▸ Task description
Provide the count of lines that hold "scene" and no other output.

▸ Records shown
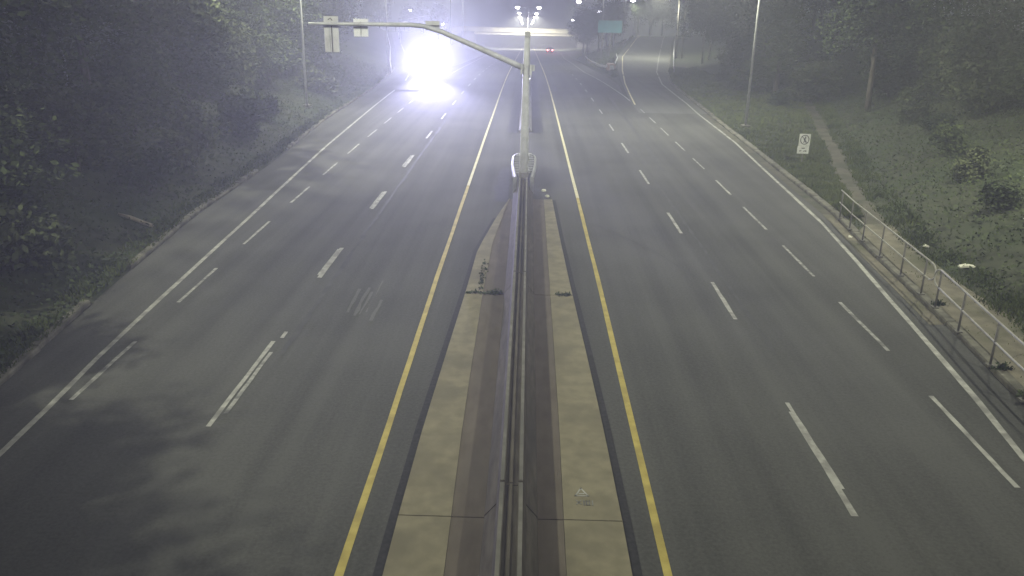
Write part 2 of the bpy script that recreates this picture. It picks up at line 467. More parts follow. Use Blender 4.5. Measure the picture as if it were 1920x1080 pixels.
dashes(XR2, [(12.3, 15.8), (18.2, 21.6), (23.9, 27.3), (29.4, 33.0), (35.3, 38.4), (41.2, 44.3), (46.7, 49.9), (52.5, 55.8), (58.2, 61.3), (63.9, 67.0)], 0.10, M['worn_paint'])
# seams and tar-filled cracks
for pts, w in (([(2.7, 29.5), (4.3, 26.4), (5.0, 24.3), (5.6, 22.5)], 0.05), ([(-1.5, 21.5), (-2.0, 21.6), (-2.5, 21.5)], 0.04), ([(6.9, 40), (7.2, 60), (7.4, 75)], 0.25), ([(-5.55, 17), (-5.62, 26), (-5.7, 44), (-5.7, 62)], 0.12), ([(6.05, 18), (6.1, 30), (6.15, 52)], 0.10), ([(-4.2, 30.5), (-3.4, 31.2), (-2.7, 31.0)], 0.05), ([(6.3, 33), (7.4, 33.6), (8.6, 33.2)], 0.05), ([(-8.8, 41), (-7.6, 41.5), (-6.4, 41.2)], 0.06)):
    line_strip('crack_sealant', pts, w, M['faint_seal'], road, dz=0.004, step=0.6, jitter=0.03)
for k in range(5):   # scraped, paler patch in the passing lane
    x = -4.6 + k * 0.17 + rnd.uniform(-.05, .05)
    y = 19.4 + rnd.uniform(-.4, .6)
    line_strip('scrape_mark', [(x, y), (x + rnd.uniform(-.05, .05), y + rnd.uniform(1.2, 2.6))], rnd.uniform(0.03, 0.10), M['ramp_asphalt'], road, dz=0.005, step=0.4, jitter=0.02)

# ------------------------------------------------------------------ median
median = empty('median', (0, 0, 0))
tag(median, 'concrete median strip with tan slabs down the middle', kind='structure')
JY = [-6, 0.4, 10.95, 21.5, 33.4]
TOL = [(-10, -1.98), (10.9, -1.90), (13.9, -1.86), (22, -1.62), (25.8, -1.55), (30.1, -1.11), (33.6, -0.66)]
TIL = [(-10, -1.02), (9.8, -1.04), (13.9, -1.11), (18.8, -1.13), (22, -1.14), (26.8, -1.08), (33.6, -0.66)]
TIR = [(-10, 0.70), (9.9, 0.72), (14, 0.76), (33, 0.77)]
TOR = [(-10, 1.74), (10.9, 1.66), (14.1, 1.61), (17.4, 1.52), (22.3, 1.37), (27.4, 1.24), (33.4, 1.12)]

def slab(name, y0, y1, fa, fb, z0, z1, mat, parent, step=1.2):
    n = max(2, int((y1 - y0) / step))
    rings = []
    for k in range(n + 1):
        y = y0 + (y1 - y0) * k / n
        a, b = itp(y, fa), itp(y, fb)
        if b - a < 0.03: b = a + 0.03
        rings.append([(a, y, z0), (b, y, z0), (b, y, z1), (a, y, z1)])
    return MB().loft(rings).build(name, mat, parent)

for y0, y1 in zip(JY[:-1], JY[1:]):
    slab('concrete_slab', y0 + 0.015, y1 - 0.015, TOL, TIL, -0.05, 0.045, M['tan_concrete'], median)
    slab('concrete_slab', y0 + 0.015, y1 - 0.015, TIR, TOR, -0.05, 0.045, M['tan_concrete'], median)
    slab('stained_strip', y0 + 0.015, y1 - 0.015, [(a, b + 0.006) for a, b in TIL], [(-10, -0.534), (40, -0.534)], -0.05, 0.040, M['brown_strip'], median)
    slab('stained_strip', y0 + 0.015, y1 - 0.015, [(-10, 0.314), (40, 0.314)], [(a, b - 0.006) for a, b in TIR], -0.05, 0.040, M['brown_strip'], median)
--
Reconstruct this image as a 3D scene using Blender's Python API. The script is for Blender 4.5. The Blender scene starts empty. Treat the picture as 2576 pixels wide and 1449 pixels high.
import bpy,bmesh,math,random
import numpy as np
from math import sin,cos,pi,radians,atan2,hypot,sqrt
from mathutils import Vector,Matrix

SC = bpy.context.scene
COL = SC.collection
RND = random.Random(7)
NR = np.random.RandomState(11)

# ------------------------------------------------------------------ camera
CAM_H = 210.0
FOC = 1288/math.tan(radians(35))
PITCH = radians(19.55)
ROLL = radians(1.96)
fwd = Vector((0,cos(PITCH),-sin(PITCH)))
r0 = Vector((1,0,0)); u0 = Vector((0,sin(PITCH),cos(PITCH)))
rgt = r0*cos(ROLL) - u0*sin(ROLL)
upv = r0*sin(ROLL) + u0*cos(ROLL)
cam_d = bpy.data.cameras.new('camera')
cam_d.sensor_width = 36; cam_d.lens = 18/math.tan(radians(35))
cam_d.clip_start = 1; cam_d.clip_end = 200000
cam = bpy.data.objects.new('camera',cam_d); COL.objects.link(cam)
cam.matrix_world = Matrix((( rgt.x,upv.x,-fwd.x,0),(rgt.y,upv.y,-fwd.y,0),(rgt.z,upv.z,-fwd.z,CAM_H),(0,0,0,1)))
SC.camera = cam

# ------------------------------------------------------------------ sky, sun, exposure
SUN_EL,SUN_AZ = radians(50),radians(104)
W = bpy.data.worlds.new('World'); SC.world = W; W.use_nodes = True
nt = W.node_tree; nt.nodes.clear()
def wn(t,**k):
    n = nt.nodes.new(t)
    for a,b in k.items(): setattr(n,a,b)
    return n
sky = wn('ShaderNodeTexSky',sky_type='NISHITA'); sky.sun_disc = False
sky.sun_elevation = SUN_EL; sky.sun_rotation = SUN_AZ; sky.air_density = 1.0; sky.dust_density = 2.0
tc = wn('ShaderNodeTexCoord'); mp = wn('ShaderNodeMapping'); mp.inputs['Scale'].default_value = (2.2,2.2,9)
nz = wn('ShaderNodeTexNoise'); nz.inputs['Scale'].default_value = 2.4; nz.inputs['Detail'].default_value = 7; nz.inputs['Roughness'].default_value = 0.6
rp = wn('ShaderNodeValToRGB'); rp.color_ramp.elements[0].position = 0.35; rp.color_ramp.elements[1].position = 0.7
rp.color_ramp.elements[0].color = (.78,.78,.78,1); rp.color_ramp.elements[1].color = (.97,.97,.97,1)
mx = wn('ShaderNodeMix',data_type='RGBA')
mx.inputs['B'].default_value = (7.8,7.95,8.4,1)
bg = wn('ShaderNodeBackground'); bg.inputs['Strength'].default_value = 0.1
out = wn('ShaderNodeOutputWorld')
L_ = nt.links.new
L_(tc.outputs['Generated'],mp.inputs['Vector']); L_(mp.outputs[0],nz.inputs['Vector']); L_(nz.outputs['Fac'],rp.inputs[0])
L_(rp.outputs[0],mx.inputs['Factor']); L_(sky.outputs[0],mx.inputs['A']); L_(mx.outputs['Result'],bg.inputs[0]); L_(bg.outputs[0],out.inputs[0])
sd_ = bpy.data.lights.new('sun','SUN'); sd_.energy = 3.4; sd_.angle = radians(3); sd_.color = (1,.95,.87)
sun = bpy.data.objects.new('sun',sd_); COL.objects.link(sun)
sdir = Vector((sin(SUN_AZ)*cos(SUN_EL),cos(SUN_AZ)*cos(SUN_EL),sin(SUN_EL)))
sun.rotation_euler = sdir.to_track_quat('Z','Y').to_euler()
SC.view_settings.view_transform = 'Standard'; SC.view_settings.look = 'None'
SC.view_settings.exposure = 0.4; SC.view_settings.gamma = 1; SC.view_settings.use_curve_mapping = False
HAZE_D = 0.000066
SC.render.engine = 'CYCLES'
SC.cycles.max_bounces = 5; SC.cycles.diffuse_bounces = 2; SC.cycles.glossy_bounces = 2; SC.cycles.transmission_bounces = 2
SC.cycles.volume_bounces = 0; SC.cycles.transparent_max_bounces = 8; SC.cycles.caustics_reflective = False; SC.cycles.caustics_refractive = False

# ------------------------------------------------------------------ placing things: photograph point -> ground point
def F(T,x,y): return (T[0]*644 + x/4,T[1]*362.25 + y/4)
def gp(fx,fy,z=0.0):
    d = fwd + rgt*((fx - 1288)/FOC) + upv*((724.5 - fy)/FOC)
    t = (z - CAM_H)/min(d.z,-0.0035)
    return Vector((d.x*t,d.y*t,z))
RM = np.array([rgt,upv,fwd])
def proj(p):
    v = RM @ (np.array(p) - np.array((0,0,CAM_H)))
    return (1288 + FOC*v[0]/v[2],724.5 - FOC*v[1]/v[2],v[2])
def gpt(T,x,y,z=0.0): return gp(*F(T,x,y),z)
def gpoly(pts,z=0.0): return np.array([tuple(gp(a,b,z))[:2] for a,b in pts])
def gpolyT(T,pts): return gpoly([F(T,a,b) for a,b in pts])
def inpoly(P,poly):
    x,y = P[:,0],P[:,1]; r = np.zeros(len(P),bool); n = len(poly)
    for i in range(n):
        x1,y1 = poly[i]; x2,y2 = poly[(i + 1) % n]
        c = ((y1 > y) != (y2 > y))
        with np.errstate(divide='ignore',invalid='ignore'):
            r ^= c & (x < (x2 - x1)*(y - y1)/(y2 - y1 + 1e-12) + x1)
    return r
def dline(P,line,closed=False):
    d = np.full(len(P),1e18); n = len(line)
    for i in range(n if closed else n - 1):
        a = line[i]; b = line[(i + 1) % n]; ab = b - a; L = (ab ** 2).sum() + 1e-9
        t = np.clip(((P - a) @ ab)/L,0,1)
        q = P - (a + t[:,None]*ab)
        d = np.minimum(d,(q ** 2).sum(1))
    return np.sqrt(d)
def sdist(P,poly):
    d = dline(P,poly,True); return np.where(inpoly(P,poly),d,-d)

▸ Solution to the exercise
2